Sunday, May 21, 2006

The Truth, The Whole Truth, and Nothing but the Truth

My parents have been in town from Ireland over the last 2 weeks. Last night we visited with a good friends and introduced them to my parents. Before long we were talking about the past and the gag of me being a compliant child was being bantered around, obviously in jest as from my own memory and from the memories of my parents I could be deemed as a "spirited child".

In the midst of many stories I threw in a branded moment as a 15 year old school kid. As I remember the scene I sat beside my mum and dad across the desk from the principle.
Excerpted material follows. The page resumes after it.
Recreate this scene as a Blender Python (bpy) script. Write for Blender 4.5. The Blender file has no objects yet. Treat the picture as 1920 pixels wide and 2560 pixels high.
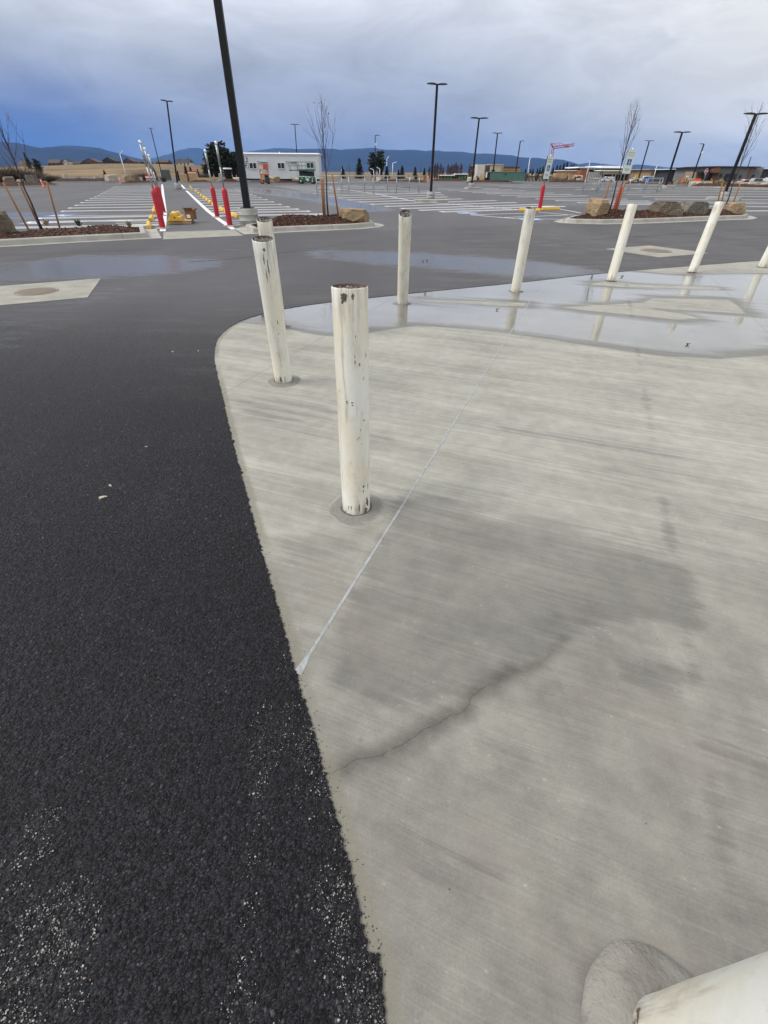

I got a cuff on the back of the head for talking back and then sat silently to hear about my terrible record of behaviour. I remember being internally proud that he stated me as holding one of the worst records in the history of the school (which is a couple of hundred years old). For those interested, it was the Royal Belfast Academical Institution (Inst).

As I recounted the story my mum said that she remember no such thing. So now I am back to the drawing board or wondering if I have an inflated/exaggerated/incorrect memory of who I was at school. Maybe I was a nice pleasant child :-)
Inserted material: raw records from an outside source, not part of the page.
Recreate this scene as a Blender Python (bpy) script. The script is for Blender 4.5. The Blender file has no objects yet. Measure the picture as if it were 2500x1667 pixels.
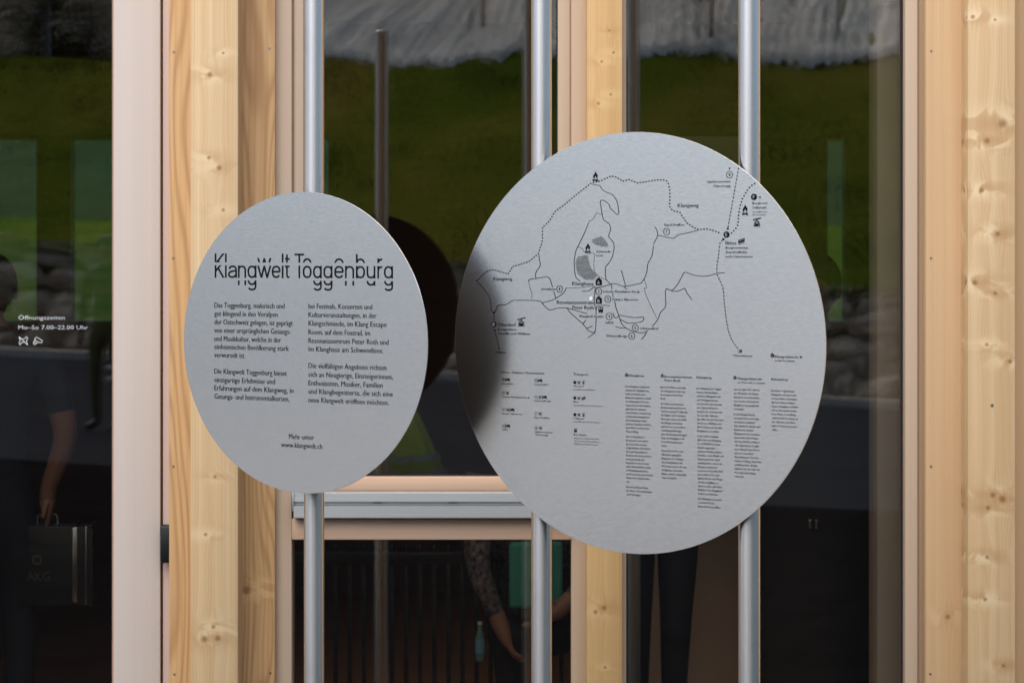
import bpy, bmesh, math, random
from mathutils import Vector, Matrix, noise as mn
random.seed(7)
R = math.radians
SC = bpy.context.scene
COL = SC.collection

# ------------------------------------------------------------------ camera
F = 6018.0            # focal length in photo pixels (2500 px wide)
CX, HY, EYE = 1250.0, 625.0, 1.75
cam_d = bpy.data.cameras.new('camera')
cam = bpy.data.objects.new('camera', cam_d); COL.objects.link(cam)
cam.location = (0, 0, EYE); cam.rotation_euler = (R(90), 0, 0)
cam_d.sensor_width = 36.0; cam_d.lens = 36.0 * F / 2500.0
cam_d.shift_y = -(833.5 - HY) / 2500.0
cam_d.clip_start = 0.05; cam_d.clip_end = 2000
cam_d.dof.use_dof = True; cam_d.dof.focus_distance = 5.9; cam_d.dof.aperture_fstop = 7.1
SC.camera = cam

# ------------------------------------------------------------------ world, sun, exposure
SUN_EL, SUN_AZ = R(60), R(206)      # azimuth measured clockwise from +Y
w = bpy.data.worlds.new('World'); SC.world = w; w.use_nodes = True
nt = w.node_tree; nt.nodes.clear()
sky = nt.nodes.new('ShaderNodeTexSky'); sky.sky_type = 'NISHITA'; sky.sun_disc = False
sky.sun_elevation = SUN_EL; sky.sun_rotation = SUN_AZ
sky.altitude = 900; sky.air_density = 1.0; sky.dust_density = 5.0; sky.ozone_density = 1.0
bg = nt.nodes.new('ShaderNodeBackground'); bg.inputs[1].default_value = 0.13
wo = nt.nodes.new('ShaderNodeOutputWorld')
nt.links.new(sky.outputs[0], bg.inputs[0]); nt.links.new(bg.outputs[0], wo.inputs[0])
sl = bpy.data.lights.new('sun', 'SUN'); sl.energy = 2.2; sl.angle = R(75); sl.color = (1, .92, .82)
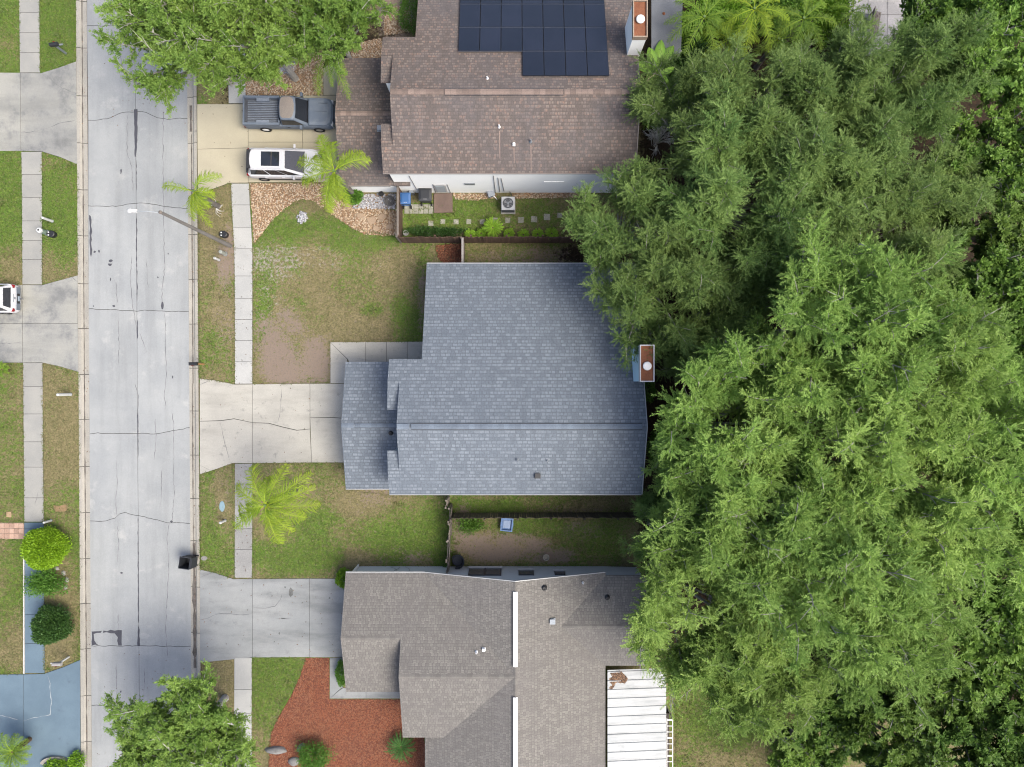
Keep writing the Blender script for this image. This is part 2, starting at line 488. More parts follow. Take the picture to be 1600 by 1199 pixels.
gm = N(nt, 'ShaderNodeMapRange'); gm.inputs[1].default_value = 0.3; gm.inputs[2].default_value = 0.7; gm.inputs[3].default_value = 0.40; gm.inputs[4].default_value = 1.60
nt.links.new(nC, gm.inputs[0])
h = nt.nodes.new('ShaderNodeHueSaturation'); nt.links.new(col, h.inputs['Color']); nt.links.new(gm.outputs[0], h.inputs['Value'])
nt.links.new(h.outputs[0], b.inputs['Base Color']); b.inputs['Roughness'].default_value = 0.95; b.inputs['Specular IOR Level'].default_value = 0.1
bm = N(nt, 'ShaderNodeBump'); bm.inputs['Strength'].default_value = 0.7; bm.inputs['Distance'].default_value = 0.04
nt.links.new(nC, bm.inputs['Height']); nt.links.new(bm.outputs[0], b.inputs['Normal'])
MATS['ground'] = m
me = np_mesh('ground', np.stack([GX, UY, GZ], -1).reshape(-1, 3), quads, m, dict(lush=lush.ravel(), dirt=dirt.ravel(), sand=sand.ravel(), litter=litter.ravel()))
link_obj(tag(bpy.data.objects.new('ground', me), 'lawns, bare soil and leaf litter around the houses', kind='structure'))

# ================================================================== ROAD
M_road = surf('road_concrete', (0.460, 0.478, 0.470), (0.385, 0.405, 0.408), (0.525, 0.535, 0.515), s1=0.35, s2=1.6, streak=(1.3, 0.10, 1, 0.26), fine=38, rnd=0.035, fine_amt=0.13, bump=0.25, w3=(0.55, 0.72))
M_joint = surf('joint_dark', (0.060, 0.055, 0.05), rough=0.95)
M_crack = surf('crack_dark', (0.20, 0.20, 0.21), rough=0.95)
M_tar = surf('tar', (0.075, 0.078, 0.095), (0.11, 0.11, 0.125), rough=0.7, fine=25)
M_kerb = surf('kerb_concrete', (0.49, 0.465, 0.40), (0.42, 0.40, 0.35), (0.30, 0.28, 0.25), s1=0.5, s2=3, rnd=0.05, w3=(0.6, 0.8))
M_silt = surf('gutter_silt', (0.10, 0.088, 0.075), (0.20, 0.18, 0.16), s1=3, fine=20)
ROAD_Z = -0.07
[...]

In 1986 Ulric Neisser of Emory University and an associate, Nicole Harsch, stepped out to research memory and its capacity to recall and manufacture.

The day after the Challenger Disaster (January 28, 1986), they asked a large sample of undergraduates to record, in detail, how they had heard the news of the explosion. Two and a half years later, those respondents who could still be reached were asked to answer a questionnaire about the event and six months later were interviewed.

Over a third of the students' recollections about time, place, who told them, and so on were dead wrong, as judged by their 1986 reports, and nearly another quarter were partly wrong.

The interested aspect of this is that even when the subjects were shown the discrepancies many chose to prefer their current 1989 versions.

These narrative reconstructions can show us several things:

1. We want the truth but we can't handle the truth
2. We cannot trust our memory as accurate
3. We may have trouble staying true to taking the oath in court.

When working with a team in conflict I often squint my eyes and experience the fluid movement of the group instead of focusing on one part. I see actions, reactions, and a great dance. Eventually I see something that connects and begin to question. Without a shadow of a doubt it leads to misperceptions, false memories, constructed narratives, and beliefs about each other and the group.

When a group can accept that their recollection of a moment or events is not the gospel truth I find they can have breakthrough. By breakthrough I mean they get unstuck from their limited perceptions and open their eyes and mind to information beyond what they had been building their case upon. Understanding, appreciation, and respect for one another can follow such moments and lead to a new context for play.